116 3rd St SE
Cedar Rapids, Iowa 52401
Johnson County Supervisors won’t refund resident’s taxes over nonexistent tower
Mitchell Schmidt
May. 28, 2015 12:44 pm, Updated: May. 28, 2015 2:40 pm
IOWA CITY - In a close vote by the county Board of Supervisors, one resident's request for a refund on taxes she paid following an erroneous property assessment has been denied.
The Johnson County Board of Supervisors on Thursday voted 2-3, with supervisors Pat Harney and Janelle Rettig in support, to refund Iowa City resident Jean Fisher the roughly $5,000 in taxes she paid over the past few years following an inaccurate tax assessment of her property near 4911 Morse Road. Fisher had been paying taxes on a cellular tower that has never been built.
Failing to reach a majority approval, the refund request was denied.
Supervisor Mike Carberry said he sympathized with Fisher and acknowledged that a mistake was made by the Johnson County Assessor's Office, but expressed concern that refunding the taxes would set a precedent for more residents to seek refunds on assessments in the future.

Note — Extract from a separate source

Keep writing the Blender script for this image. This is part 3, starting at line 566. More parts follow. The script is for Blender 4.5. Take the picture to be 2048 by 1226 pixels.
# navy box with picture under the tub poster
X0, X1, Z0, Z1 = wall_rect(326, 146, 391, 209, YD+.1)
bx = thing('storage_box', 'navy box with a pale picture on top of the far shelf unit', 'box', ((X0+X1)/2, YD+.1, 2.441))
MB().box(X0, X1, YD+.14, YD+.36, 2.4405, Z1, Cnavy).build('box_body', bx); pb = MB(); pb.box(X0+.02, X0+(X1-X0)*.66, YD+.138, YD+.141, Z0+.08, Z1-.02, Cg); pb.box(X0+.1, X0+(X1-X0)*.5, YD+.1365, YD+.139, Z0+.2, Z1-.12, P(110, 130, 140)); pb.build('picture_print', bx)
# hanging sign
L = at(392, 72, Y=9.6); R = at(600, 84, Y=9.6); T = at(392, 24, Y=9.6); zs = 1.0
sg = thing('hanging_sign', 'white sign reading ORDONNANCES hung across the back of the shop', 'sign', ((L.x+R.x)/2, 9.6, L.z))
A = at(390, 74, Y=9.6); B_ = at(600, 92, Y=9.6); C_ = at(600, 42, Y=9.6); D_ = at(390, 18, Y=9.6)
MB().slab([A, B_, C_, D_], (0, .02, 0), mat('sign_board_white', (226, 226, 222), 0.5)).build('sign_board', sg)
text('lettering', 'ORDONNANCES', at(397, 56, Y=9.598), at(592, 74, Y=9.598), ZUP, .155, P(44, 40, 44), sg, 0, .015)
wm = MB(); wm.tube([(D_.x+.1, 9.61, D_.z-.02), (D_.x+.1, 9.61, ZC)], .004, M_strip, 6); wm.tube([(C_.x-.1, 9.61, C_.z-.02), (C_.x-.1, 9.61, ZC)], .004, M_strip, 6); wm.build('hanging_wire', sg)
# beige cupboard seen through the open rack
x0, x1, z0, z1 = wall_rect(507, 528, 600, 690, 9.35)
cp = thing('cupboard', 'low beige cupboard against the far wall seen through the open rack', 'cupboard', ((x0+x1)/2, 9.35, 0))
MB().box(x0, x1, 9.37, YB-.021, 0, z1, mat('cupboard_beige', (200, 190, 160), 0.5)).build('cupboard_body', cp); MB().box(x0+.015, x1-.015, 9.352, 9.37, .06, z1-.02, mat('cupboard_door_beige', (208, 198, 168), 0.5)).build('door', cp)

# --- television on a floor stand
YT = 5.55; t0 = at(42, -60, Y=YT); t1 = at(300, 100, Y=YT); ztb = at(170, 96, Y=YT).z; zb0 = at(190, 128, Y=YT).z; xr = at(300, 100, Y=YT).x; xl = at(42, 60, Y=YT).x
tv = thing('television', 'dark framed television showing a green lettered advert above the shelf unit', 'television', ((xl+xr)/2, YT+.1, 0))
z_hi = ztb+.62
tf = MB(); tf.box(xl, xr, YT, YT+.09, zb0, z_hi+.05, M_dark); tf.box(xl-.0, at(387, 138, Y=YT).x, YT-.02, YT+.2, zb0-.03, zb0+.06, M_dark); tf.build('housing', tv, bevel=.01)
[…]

'Even though I feel very sad for what happened, I'm not going to be able to support this,” he said. 'If we do this, there's going to be more and more people and we're going to have to grant more and more refunds on sad stories. I don't think that's a precedent and a road we want to go down, I think that creates a slippery slope.”
Harney did not share Carberry's viewpoint.
'I couldn't disagree more with what Mike said, this mistake was made by a new assessor ... he looked at the wrong tower,” he said. 'I don't think two errors on this is going to make a right.”
Rettig argued the board was not only obligated to right the wrong, but that a specific section of Iowa Code allows the board to direct the county treasurer to refund taxes that had been erroneously paid.
'I think that's exactly why this code exists,” she said. 'This is a much different situation than a difference in opinion or a difference in data - this property was assessed based on a structure that was never built.”
Supervisors Terrence Neuzil and Rod Sullivan did not comment on the matter.
Several years ago, Fisher entered into an agreement with Verizon Wireless to allow for the construction of a cellular tower on a portion of her property. The tower was never built.
In 2010, a Johnson County assessor performed an assessment of Fisher's property, but mistook an existing monopole tower roughly two miles from Fisher's site as the Verizon tower and the chunk of property was changed from agricultural to commercial, thus increasing the property tax payments for both Fisher and Verizon Wireless.
County taxes are based on actual use, not zoning, and the belief that the tower was built increased Fisher's tax bill by roughly $1,600 a year. The erroneous assessment cost Fisher roughly $5,000 in total, according to county documents.
Verizon Wireless, which has lost roughly $25,000 since the assessment was made, has not contacted the county about the increased taxes.
The Johnson County Assessor's Office has since corrected the assessment issue, but could only change the value retroactively for the 2013 assessment.